Dead God Flow
In her new installation, Christelle Oyiri explores how imagined futures influence identity through music, sound and video.
On the occasion of Berlin Art Week, LAS Art Foundation presents a newly commissioned audio-visual installation, Christelle Oyiri Dead God Flow, at CANK in Neukölln, Berlin. Dead God Flow is the first installation in Berlin by artist, DJ, and producer Christelle Oyiri. It is an audiovisual environment that brings together video, sound, and spatial design.
At the core of the installation is the video Hauntology of an OG, which Christelle Oyiri developed with Ghanian-Canadian photographer Neva Wireko during a research journey through Memphis, Tennessee – a city whose name refers to ancient Egypt. Narrated by rapper and poet Darius Phatmak Clayton, the piece braids together histories of conflict and monuments. It refers to the Memphis Pyramid on the banks of the Mississippi, standing like a mirror to Giza, Egypt, and “echoing a lineage of grandeur and grief” – as the artist describes. In Memphis, Tennessee, we also encounter the church where Martin Luther King made his final public speech and trace how, with his assasination, dreams of an alternative future were lost. In this landscape, the city’s rap emerges as an architecture of sound.

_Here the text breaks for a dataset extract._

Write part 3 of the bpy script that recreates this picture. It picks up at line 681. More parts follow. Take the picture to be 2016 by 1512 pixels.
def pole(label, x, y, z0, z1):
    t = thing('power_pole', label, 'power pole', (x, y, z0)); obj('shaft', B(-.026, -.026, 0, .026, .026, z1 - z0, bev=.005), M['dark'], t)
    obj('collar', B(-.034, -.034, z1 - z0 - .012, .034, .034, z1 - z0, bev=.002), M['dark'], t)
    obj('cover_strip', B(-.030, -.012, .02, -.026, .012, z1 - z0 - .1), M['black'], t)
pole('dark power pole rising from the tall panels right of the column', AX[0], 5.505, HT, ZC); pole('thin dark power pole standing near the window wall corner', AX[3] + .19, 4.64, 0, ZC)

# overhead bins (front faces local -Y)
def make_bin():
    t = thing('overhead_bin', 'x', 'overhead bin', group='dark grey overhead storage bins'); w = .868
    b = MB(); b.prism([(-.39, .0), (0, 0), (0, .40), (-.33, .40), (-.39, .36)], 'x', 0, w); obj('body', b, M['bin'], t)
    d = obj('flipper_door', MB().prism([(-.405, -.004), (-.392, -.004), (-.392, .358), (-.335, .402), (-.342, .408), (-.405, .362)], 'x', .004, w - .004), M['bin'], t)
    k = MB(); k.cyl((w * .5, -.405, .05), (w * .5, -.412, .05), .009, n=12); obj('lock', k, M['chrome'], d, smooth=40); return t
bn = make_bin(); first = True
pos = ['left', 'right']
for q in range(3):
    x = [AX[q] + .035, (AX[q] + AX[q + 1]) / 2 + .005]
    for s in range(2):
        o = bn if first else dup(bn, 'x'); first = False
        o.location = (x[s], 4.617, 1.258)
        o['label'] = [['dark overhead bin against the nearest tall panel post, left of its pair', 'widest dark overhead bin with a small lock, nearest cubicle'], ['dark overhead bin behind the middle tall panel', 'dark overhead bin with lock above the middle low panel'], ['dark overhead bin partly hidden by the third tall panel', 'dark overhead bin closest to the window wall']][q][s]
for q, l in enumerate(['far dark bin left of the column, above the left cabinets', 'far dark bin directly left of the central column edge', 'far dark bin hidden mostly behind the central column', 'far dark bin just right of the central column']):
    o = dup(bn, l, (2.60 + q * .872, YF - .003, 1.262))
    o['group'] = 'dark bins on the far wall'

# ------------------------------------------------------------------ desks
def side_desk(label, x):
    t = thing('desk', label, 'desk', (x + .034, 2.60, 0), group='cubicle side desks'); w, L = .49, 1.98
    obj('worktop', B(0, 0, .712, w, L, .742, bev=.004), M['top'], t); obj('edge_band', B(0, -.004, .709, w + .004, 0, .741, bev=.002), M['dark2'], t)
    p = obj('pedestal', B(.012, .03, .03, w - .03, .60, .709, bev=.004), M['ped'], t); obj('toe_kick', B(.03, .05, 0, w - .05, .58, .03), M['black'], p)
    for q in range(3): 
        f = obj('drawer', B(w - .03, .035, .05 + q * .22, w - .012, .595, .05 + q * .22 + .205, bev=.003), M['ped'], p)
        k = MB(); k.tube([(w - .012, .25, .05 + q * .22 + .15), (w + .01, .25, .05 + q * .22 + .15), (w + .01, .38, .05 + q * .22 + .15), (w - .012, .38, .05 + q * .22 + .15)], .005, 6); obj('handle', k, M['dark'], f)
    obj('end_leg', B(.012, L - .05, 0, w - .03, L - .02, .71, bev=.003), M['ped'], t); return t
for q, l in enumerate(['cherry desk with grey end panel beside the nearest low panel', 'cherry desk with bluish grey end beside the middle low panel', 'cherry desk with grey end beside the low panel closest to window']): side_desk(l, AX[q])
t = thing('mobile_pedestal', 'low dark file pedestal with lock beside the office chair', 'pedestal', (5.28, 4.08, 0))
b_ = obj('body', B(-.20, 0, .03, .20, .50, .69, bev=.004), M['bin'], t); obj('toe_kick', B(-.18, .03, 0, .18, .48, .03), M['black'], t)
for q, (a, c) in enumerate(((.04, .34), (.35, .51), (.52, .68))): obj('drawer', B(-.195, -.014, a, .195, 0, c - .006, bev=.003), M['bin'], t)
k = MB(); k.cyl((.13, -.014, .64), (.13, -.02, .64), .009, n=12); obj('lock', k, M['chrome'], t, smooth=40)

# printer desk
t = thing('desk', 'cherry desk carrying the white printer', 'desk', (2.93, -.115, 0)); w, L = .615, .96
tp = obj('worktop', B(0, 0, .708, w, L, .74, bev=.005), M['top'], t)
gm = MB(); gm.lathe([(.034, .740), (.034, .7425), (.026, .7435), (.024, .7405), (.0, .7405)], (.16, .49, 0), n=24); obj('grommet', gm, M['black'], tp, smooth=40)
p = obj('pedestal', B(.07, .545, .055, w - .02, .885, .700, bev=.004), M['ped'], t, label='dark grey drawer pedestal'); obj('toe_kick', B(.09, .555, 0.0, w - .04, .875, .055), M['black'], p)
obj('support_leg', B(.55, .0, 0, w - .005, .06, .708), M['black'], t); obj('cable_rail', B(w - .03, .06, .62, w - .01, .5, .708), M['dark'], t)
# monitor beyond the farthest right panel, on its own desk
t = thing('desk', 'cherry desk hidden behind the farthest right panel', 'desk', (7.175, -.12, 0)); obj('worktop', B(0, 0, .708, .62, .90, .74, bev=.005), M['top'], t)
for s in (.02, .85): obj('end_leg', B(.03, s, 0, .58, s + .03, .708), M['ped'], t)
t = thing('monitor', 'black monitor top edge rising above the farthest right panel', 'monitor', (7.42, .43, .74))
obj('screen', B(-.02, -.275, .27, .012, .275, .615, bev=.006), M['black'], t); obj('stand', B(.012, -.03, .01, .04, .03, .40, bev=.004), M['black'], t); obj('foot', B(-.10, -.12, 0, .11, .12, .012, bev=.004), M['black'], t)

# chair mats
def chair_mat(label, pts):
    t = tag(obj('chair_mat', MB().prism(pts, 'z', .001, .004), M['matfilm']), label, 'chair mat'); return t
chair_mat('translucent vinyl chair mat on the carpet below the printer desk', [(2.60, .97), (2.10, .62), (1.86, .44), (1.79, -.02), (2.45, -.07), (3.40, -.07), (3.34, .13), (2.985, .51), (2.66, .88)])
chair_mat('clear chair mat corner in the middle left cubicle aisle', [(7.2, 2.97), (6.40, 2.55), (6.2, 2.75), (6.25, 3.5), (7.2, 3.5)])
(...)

"Dead God Flow reimagines the exhibition space as a coded séance, a choreography of image, sound, and presence where the past and future refuse to separate. [...] Memphis rap emerges as a sonic architecture, dark, ritualistic, and unflinchingly inventive, yet born within the strict moral codes of the Bible Belt. [...] Within this charged terrain, death is not an ending but a loop, a broken god’s beat still pulsing."
— Christelle Oyiri

Christelle Oyiri
Christelle Oyiri is an artist, DJ and producer based in Paris. She works across multiple disciplines – from music and film to performance and installation – often exploring under-the-surface stories about contemporary culture, media and identity. Oyiri has described her work as focusing on ‘the things that lie between the lines’, including lost mythologies, youth subcultures, and diasporic histories. She has staged installations, performances and events around the world, including at the Centre Pompidou in Paris, Haus der Kunst in Munich, Tramway in Glasgow and the Serpentine Gallery in London, as well as working as a DJ under the pseudonym CRYSTALMESS. LAS Art Foundation’s presentation of Oyiri follows exhibitions in 2025 at Tate Modern’s Tanks and a presentation at Bourse de Commerce, Paris, as part of their Corps et âmes exhibition.